TASK:
Copy the lines below verbatim, but only from the line containing "What Blender Python" through the end of the data.
---------- RECORDS PROVIDED
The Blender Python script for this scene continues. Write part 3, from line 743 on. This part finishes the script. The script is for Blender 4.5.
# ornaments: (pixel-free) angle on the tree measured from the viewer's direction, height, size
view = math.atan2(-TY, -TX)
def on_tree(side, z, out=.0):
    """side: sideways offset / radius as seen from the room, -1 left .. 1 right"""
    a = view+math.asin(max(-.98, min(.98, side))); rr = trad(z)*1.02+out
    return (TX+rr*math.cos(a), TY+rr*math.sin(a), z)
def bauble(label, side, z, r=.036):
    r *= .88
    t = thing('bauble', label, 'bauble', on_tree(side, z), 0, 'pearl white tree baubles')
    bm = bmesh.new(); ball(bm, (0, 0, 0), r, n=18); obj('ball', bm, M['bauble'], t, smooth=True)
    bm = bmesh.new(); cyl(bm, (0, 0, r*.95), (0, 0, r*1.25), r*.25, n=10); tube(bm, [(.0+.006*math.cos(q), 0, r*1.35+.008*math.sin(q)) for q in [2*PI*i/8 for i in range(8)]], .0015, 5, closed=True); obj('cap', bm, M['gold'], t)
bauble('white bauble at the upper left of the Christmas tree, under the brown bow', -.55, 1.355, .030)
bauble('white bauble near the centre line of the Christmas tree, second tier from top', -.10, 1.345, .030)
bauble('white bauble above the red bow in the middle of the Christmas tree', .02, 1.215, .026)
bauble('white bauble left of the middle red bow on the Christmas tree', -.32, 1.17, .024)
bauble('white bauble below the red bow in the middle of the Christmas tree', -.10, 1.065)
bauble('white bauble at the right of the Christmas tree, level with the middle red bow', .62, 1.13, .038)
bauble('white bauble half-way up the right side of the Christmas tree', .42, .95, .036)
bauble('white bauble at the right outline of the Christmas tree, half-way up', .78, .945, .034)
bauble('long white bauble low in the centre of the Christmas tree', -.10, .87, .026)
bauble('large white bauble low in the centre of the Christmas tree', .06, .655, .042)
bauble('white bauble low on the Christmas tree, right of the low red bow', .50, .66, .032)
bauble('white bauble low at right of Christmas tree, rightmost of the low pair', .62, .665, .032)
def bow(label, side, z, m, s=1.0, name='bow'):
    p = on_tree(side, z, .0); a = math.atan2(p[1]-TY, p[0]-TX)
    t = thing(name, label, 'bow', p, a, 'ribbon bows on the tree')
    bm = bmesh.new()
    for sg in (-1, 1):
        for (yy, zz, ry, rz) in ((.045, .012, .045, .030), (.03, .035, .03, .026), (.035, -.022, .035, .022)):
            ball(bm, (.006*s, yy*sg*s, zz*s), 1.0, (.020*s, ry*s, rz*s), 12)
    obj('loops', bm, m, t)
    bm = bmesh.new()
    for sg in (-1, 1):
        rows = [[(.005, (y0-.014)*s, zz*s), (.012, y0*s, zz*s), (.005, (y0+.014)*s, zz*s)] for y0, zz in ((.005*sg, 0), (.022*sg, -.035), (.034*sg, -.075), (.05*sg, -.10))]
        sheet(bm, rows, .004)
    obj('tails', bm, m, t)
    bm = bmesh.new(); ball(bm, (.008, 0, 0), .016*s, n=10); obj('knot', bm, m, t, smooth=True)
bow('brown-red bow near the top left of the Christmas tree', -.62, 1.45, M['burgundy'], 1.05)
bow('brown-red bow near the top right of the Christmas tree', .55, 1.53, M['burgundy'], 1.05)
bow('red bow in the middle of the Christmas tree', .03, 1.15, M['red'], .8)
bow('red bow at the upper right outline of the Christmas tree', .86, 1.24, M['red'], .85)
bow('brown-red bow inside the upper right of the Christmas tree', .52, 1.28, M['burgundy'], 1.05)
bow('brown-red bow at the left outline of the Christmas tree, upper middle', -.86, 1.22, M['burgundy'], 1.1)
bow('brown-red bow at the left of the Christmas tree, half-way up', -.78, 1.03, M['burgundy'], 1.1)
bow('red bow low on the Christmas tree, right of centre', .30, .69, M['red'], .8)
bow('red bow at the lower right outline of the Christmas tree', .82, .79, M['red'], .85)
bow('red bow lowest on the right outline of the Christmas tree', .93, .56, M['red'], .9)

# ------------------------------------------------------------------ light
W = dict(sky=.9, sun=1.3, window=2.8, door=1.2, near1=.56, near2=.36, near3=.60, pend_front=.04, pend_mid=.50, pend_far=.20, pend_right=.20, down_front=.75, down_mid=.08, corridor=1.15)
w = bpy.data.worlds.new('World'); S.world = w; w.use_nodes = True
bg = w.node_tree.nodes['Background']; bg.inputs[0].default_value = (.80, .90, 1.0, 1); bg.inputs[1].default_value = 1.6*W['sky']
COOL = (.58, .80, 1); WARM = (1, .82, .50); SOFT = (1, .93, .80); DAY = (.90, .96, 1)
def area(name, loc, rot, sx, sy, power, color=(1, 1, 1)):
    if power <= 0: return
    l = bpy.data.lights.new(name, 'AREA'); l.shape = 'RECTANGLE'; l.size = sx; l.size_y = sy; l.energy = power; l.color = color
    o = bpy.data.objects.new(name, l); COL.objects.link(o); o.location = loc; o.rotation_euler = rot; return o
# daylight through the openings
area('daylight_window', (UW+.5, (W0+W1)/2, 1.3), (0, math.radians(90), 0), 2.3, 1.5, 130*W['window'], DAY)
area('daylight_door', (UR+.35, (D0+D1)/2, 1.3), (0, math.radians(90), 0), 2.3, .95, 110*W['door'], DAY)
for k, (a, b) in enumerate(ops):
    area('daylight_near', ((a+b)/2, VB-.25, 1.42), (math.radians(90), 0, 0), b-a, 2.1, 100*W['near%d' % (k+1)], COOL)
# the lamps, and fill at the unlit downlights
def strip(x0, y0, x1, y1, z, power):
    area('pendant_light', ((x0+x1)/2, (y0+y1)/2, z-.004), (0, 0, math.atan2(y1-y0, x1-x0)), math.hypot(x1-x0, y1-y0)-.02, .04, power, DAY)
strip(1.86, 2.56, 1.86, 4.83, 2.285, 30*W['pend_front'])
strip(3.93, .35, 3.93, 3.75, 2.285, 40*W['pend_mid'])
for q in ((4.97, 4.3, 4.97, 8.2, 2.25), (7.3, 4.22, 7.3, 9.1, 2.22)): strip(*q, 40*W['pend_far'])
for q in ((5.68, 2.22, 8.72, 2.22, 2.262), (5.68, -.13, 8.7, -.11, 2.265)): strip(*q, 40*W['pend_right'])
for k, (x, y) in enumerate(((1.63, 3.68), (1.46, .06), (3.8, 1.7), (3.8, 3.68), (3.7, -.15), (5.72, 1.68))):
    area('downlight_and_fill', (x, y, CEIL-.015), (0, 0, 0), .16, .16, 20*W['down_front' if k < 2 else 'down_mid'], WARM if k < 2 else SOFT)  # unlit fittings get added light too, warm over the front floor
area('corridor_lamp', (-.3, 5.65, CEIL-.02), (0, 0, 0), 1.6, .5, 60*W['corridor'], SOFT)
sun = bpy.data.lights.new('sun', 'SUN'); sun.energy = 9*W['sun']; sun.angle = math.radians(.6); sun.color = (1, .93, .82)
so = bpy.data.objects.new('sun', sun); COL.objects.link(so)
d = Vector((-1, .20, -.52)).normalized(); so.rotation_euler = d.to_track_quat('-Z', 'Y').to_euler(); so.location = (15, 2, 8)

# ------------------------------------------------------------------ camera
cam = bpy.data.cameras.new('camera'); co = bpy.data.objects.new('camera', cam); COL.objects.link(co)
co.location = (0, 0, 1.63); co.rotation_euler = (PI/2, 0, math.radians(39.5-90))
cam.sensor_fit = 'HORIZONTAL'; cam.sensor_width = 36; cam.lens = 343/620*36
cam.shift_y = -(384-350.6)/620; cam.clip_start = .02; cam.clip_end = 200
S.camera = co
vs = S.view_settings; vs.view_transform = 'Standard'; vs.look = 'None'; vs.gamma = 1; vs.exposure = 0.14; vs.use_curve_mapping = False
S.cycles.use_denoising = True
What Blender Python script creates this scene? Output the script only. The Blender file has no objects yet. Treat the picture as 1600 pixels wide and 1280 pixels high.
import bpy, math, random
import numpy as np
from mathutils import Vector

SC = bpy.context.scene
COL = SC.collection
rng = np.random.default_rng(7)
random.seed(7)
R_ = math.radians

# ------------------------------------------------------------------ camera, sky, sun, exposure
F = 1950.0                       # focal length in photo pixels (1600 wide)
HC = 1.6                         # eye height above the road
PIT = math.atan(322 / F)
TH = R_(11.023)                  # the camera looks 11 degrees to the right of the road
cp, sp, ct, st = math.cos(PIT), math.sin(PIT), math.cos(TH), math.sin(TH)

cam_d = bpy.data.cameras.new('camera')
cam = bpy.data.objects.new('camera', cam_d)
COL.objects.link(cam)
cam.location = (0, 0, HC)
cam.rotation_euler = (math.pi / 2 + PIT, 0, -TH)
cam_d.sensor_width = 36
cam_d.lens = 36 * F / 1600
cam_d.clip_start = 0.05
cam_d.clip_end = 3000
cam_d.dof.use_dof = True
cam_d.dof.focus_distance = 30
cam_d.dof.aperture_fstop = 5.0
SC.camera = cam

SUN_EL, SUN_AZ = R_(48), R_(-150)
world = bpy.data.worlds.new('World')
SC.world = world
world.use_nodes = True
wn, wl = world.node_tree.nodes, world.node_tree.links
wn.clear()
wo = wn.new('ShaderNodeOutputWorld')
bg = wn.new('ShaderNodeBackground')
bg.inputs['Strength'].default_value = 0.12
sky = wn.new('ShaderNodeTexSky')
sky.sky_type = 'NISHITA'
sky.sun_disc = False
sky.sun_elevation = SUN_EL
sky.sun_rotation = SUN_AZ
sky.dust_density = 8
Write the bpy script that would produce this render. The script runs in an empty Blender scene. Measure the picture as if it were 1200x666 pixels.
--------------------
THE COMPLETED TASK:
What Blender Python script creates this scene? Output the script only. The Blender file has no objects yet. Treat the picture as 1600 pixels wide and 1280 pixels high.
import bpy, math, random
import numpy as np
from mathutils import Vector

SC = bpy.context.scene
COL = SC.collection
rng = np.random.default_rng(7)
random.seed(7)
R_ = math.radians

# ------------------------------------------------------------------ camera, sky, sun, exposure
F = 1950.0                       # focal length in photo pixels (1600 wide)
HC = 1.6                         # eye height above the road
PIT = math.atan(322 / F)
TH = R_(11.023)                  # the camera looks 11 degrees to the right of the road
cp, sp, ct, st = math.cos(PIT), math.sin(PIT), math.cos(TH), math.sin(TH)

cam_d = bpy.data.cameras.new('camera')
cam = bpy.data.objects.new('camera', cam_d)
COL.objects.link(cam)
cam.location = (0, 0, HC)
cam.rotation_euler = (math.pi / 2 + PIT, 0, -TH)
cam_d.sensor_width = 36
cam_d.lens = 36 * F / 1600
cam_d.clip_start = 0.05
cam_d.clip_end = 3000
cam_d.dof.use_dof = True
cam_d.dof.focus_distance = 30
cam_d.dof.aperture_fstop = 5.0
SC.camera = cam

SUN_EL, SUN_AZ = R_(48), R_(-150)
world = bpy.data.worlds.new('World')
SC.world = world
world.use_nodes = True
wn, wl = world.node_tree.nodes, world.node_tree.links
wn.clear()
wo = wn.new('ShaderNodeOutputWorld')
bg = wn.new('ShaderNodeBackground')
bg.inputs['Strength'].default_value = 0.12
sky = wn.new('ShaderNodeTexSky')
sky.sky_type = 'NISHITA'
sky.sun_disc = False
sky.sun_elevation = SUN_EL
sky.sun_rotation = SUN_AZ
sky.dust_density = 8
Write the bpy script that would produce this render. The script runs in an empty Blender scene. Measure the picture as if it were 1200x666 pixels.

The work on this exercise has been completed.